George Orwell, if he'd lived longer, would have gotten the Nobel Prize, chiefly for Nineteen Eighty-Four, one of the greatest masterpieces of English literature. And s-f, definitely. The first paperback edition in the U.S. was even flagrantly marketed as such with a wonderfully schlocky cover.
Regarding Heinlein, he is obviously the most influential figure in the history of genre s-f and indeed one of the most influential American literary figures of the middle 20th century, period--you see his influence in the space program, today's Mars program, libertarianism, the Second Amendment movement, the hippie movement, the sexual revolution, the transgender movement, even the civil rights movement in that he was an early and consistent anti-racist. He also spoke out in his books against the religious extremism that morphed into today's Christian Right. If influence was a criteria for the Nobel Prize he would have been at the top of the list. Alas, I have to admit that with the exception of his children's books (which are great in a special way and never got the recognition they deserved from the appropriate prize committees) and Friday (a novel which almost attains the level of an important novel but is marred by some sloppy pulpish plotting) his work never gets there in a literary sense and some of his ideas are, frankly, half baked. Too bad, because I love the guy's work overall, and after reading Citizen of the Galaxy as a kid I could never again tolerate singing "In Dixie Land..."

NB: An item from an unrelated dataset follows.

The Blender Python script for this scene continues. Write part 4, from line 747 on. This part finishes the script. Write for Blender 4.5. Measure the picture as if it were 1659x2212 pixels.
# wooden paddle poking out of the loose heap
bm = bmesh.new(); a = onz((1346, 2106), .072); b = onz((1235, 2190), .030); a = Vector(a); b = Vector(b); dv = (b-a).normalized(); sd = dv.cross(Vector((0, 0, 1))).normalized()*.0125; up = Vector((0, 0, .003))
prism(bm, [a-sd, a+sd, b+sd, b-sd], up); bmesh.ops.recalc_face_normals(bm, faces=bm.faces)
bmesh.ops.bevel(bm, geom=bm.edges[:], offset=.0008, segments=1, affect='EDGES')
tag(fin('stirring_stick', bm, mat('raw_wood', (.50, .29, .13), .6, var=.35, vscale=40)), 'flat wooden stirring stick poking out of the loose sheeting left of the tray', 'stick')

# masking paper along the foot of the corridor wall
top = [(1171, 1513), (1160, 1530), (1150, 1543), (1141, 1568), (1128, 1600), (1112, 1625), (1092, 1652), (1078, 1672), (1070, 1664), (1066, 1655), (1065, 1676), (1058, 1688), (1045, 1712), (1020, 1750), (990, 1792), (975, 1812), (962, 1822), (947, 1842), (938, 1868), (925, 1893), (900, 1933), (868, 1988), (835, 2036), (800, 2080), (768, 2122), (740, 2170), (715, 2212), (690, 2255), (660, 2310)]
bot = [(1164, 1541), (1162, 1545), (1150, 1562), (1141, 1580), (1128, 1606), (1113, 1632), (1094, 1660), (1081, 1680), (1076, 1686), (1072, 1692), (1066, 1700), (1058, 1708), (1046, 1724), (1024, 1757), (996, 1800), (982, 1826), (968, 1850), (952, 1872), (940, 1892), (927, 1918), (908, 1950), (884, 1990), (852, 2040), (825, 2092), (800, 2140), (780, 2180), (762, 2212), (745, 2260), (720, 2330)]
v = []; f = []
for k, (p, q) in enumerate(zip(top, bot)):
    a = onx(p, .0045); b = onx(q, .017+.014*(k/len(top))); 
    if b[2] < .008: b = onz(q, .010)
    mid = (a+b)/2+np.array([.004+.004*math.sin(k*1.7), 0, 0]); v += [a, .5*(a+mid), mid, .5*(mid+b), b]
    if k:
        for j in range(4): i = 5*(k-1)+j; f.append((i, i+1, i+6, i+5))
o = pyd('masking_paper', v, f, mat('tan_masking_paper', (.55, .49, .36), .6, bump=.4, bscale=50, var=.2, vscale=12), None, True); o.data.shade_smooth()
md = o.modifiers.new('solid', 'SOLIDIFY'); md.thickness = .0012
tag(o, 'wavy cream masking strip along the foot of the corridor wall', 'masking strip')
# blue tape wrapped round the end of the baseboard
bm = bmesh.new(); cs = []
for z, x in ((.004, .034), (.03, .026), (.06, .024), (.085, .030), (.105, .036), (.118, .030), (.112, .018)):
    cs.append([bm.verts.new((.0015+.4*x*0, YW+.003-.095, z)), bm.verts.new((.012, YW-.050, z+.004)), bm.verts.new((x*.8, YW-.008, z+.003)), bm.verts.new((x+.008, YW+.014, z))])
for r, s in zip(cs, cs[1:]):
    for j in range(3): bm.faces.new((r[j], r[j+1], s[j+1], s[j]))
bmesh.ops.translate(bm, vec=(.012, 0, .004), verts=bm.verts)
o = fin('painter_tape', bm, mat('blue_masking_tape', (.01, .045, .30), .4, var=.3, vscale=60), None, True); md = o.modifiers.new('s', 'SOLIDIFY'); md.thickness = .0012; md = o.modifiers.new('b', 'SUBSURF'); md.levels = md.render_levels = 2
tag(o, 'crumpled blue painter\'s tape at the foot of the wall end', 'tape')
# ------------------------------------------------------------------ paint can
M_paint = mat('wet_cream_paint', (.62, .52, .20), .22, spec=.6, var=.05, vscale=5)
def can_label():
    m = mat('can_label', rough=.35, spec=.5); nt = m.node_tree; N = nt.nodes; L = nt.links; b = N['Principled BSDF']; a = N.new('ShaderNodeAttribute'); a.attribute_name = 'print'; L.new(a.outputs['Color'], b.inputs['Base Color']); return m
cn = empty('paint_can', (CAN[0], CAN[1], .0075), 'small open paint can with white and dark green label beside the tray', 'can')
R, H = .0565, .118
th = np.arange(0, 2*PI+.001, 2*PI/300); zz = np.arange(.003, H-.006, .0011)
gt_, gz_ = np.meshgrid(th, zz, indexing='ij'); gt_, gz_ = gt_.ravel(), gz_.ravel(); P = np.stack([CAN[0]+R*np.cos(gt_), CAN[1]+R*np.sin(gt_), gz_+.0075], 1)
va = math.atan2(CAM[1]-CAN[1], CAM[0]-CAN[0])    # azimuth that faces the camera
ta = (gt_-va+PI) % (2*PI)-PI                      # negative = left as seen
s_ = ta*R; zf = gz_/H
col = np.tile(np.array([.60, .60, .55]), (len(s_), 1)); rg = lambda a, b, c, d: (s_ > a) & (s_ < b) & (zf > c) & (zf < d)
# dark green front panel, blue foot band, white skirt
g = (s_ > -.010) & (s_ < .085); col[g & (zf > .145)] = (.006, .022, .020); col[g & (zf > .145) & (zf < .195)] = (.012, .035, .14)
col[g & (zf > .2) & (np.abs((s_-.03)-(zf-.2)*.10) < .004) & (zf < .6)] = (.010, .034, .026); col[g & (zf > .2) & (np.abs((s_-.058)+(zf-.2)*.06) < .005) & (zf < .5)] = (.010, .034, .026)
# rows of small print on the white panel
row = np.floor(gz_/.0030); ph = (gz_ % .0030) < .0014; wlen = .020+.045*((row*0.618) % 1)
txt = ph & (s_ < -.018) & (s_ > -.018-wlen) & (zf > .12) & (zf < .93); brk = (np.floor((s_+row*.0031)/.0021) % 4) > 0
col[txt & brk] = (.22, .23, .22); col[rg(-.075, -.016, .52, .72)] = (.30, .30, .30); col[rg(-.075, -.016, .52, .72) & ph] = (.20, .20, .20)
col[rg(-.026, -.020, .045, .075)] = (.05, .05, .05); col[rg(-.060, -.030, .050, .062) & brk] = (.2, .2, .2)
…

A similar problem arises with Conan Doyle. What do you do with a writer who creates the most memorable and best-loved characters in world literature--Holmes and Watson? And concocts in just a few paragraphs secondary characters such as Irene Adler, Prof. Moriarty, and Mycroft Holmes who also will live, like, forever? And contains some of the most quoted aphorisms in literature? And yet he puts all these elements in stories in which a literary quality is somewhat lacking (except in the short novel The Hound of the Baskervilles which I believe is on lists as being among the 50 or 100 greatest works of the 20th century). So what do you do with Doyle? You declare his work a tour de force and move on.
Finally, we are forgetting a Nobel Prize winner who did write one science-fiction short story: Winston Churchill, "If Lee Had Not Won the Battle of Gettysburg" (in the 1931 anthology If It Had Happened Otherwise), which may have influenced the 1953 s-f classic Bring the Jubilee by Ward Moore.